═════ Information supplied
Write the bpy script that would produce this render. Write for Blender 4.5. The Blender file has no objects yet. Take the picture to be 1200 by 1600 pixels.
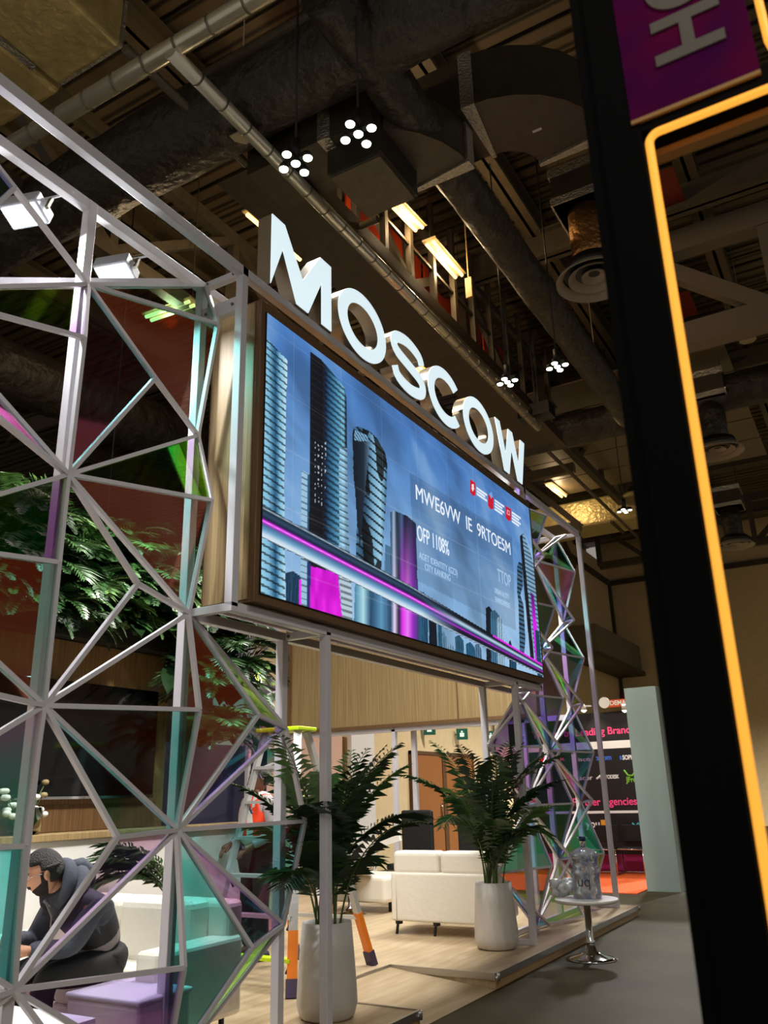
import bpy, bmesh, math, random
import numpy as np
from mathutils import Vector, Matrix
random.seed(7); np.random.seed(7)
SC = bpy.context.scene; COL = SC.collection
V = Vector
# ------------------------------------------------------------------ camera, world, exposure
YAW, PITCH, ROLL, FPX, CAMZ = math.radians(29.8789), math.radians(18.8918), math.radians(-1.5178), 1295.836, 1.5
_cy, _sy, _cp, _sp = math.cos(YAW), math.sin(YAW), math.cos(PITCH), math.sin(PITCH)
CF = V((-_sy*_cp, _cy*_cp, _sp)); _r = V((_cy, _sy, 0)); _u = _r.cross(CF)
CR = math.cos(ROLL)*_r + math.sin(ROLL)*_u; CU = -math.sin(ROLL)*_r + math.cos(ROLL)*_u
CP = V((0, 0, CAMZ))
cam = bpy.data.cameras.new('camera'); camo = bpy.data.objects.new('camera', cam); COL.objects.link(camo)
m = Matrix.Identity(4)
for i in range(3): m[i][0] = CR[i]; m[i][1] = CU[i]; m[i][2] = -CF[i]; m[i][3] = CP[i]
camo.matrix_world = m
cam.sensor_fit = 'VERTICAL'; cam.sensor_height = 32.0; cam.lens = FPX/1600*32.0
cam.clip_start = 0.05; cam.clip_end = 200
cam.dof.use_dof = True; cam.dof.focus_distance = 7.0; cam.dof.aperture_fstop = 4.2
SC.camera = camo
w = bpy.data.worlds.new('world'); SC.world = w; w.use_nodes = True
w.node_tree.nodes['Background'].inputs[0].default_value = (1.0, .91, .80, 1)
w.node_tree.nodes['Background'].inputs[1].default_value = 0.29
SC.view_settings.view_transform = 'Standard'; SC.view_settings.look = 'None'
SC.view_settings.exposure = 0.0; SC.view_settings.gamma = 1.0; SC.view_settings.use_curve_mapping = False
SC.cycles.max_bounces = 10; SC.cycles.transparent_max_bounces = 24; SC.cycles.glossy_bounces = 4
SC.cycles.diffuse_bounces = 4; SC.cycles.sample_clamp_indirect = 4; SC.cycles.caustics_reflective = False

FLOOD_W, HALL_W, BOOTH_W = 120.0, 150.0, 6.5

def ray(px, py): return CF + CR*((px-600)/FPX) - CU*((py-800)/FPX)
def U(px, py, axis, val):
    d = ray(px, py); a = 'xyz'.index(axis); return CP + d*((val-CP[a])/d[a])
def UX(px, py, x): return U(px, py, 'x', x)
def UY(px, py, y): return U(px, py, 'y', y)
def UZ(px, py, z): return U(px, py, 'z', z)
def UD(px, py, d): return CP + ray(px, py)*d

# ------------------------------------------------------------------ materials
def srgb(r, g, b):
    f = lambda c: (c/255/12.92) if c/255 <= .04045 else ((c/255+.055)/1.055)**2.4
    return (f(r), f(g), f(b), 1)
MATS = {}
def mat(name, col, rough=.5, metal=0, emit=0, bump=0, bscale=40, var=0, spec=.5, vscale=6, stretch=None):
    if name in MATS: return MATS[name]
    ma = bpy.data.materials.new(name); ma.use_nodes = True; nt = ma.node_tree; b = nt.nodes['Principled BSDF']
    c = srgb(*col); b.inputs['Base Color'].default_value = c
    b.inputs['Roughness'].default_value = rough; b.inputs['Metallic'].default_value = metal
    b.inputs['Specular IOR Level'].default_value = spec
    if emit: b.inputs['Emission Color'].default_value = c; b.inputs['Emission Strength'].default_value = emit
    if bump or var:
        tc = nt.nodes.new('ShaderNodeTexCoord'); src = tc.outputs['Object']
        if stretch:
            mp = nt.nodes.new('ShaderNodeMapping'); mp.inputs['Scale'].default_value = stretch
            nt.links.new(src, mp.inputs[0]); src = mp.outputs[0]
    if var:
        n = nt.nodes.new('ShaderNodeTexNoise'); n.inputs['Scale'].default_value = vscale; n.inputs['Detail'].default_value = 5
        nt.links.new(src, n.inputs['Vector'])
        cr = nt.nodes.new('ShaderNodeValToRGB'); e = cr.color_ramp.elements
        e[0].position = .3; e[1].position = .7
        e[0].color = tuple(x*(1-var) for x in c[:3])+(1,); e[1].color = tuple(min(1, x*(1+var)) for x in c[:3])+(1,)
        nt.links.new(n.outputs['Fac'], cr.inputs[0]); nt.links.new(cr.outputs[0], b.inputs['Base Color'])
    if bump:
        n2 = nt.nodes.new('ShaderNodeTexNoise'); n2.inputs['Scale'].default_value = bscale; n2.inputs['Detail'].default_value = 4
        nt.links.new(src, n2.inputs['Vector'])
        bp = nt.nodes.new('ShaderNodeBump'); bp.inputs['Strength'].default_value = bump; bp.inputs['Distance'].default_value = .03
        nt.links.new(n2.outputs['Fac'], bp.inputs['Height']); nt.links.new(bp.outputs[0], b.inputs['Normal'])
    MATS[name] = ma; return ma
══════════
> **Directions for this task**
Only a number is wanted here: how many lines in the data above include the string "objects"?

> **Task solution**
2